← Quora archive  ·  2012 Jan 01, 2012 12:15 PM PST

Question

Choice and Choices: What is the best way to order a list of options for a decision if you are optimizing for the satisfaction of the decider?

Answer

If your confidence in your prediction (either predicted #1 preference, or a complete predicted ordering) is low I would suggest a pseudo-randomized list, where the best and worst options are inserted somewhere in the middle of the list. The rest can be in any order.

This is for exactly the reason you mention: anchoring bias (called primacy and recency effects for the beginning and end biases, or more generally, a serial position effect: http://en.wikipedia.org/wiki/Ser...)

If on the other hand, your confidence is high, present the ordered information.

Why? The satisfaction of a bounded-rational decision-maker will be a function of decision cost and decision quality. Decision cost is basically processing time in this case.

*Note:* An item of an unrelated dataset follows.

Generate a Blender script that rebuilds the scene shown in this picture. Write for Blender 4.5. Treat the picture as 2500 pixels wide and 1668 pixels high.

Decision quality is of course, how close to "best" the choice is. Taking too long to pick #1 is just as bad as being rushed to process a random list and picking #n by accident.
The one asset you have to design the decision is the ordering prediction. The higher the confidence in that prediction, the more you can lower decision cost. You cannot actually increase decision quality, since the person can still make the wrong choice in terms of future regret due to a sudden impulse or something. So canceling out the one known bias: serial bias, you present as much of the prediction information as your confidence allows.
So the general answer is: trade-off randomness versus use of prediction, modulo cancellation of known systematic biases.
The empirical unknown here is the threshold for showing #1 on top (i.e. taking advantage of the primacy bias to speed up the selection of a high-confidence correct answer). You have to run actual experiments to measure that kind of thing.
There is also a epistemological problem here. The assumption that the decision-maker has something like a static preference order is problematic. What does that mean? Should you ask the person to rationally take their time when they are fresh and rested, and come up with an ordering and use that as ground truth? Should you measure regret rates later? How much later? Tomorrow? Next week? Deathbed? Is their inhibition-free ordering when drunk the real best ordering?
Behavioral economists solve this problem by assuming that there is a ground-truth mental model within which a "rational" solution exists once you strip away the known "predictable irrationalities." I disagree philosophically with this view. There is no such ground truth state. Stripping away known predictable irrationalities still leaves you with the problem of justifying what's left behind.
My own solution is to assume that all optimality is relative to a mental model or narrative. For a goody-two-shoes type, the preference order he comes up with when sober and rested is the right one that will move his life according to script. For an artistic type, the preference order he comes up with when drunk might be the right one. For a Nietzsche type, the preference order that leads to the most future self-destructive misery might be the right one.
For a reflective-hedonist type, future regret minimization might be the way to test for correctness. For an in-the-moment type, immediate gratification following the decision might be the right one (to claim that deferred gratification is the "right" way is to pretend that a given social script is "truth"). For a cerebral thinker, some NPV type function of regret across the rest of life (an integral cost function) might be the right one.
There is a lot to a list of options.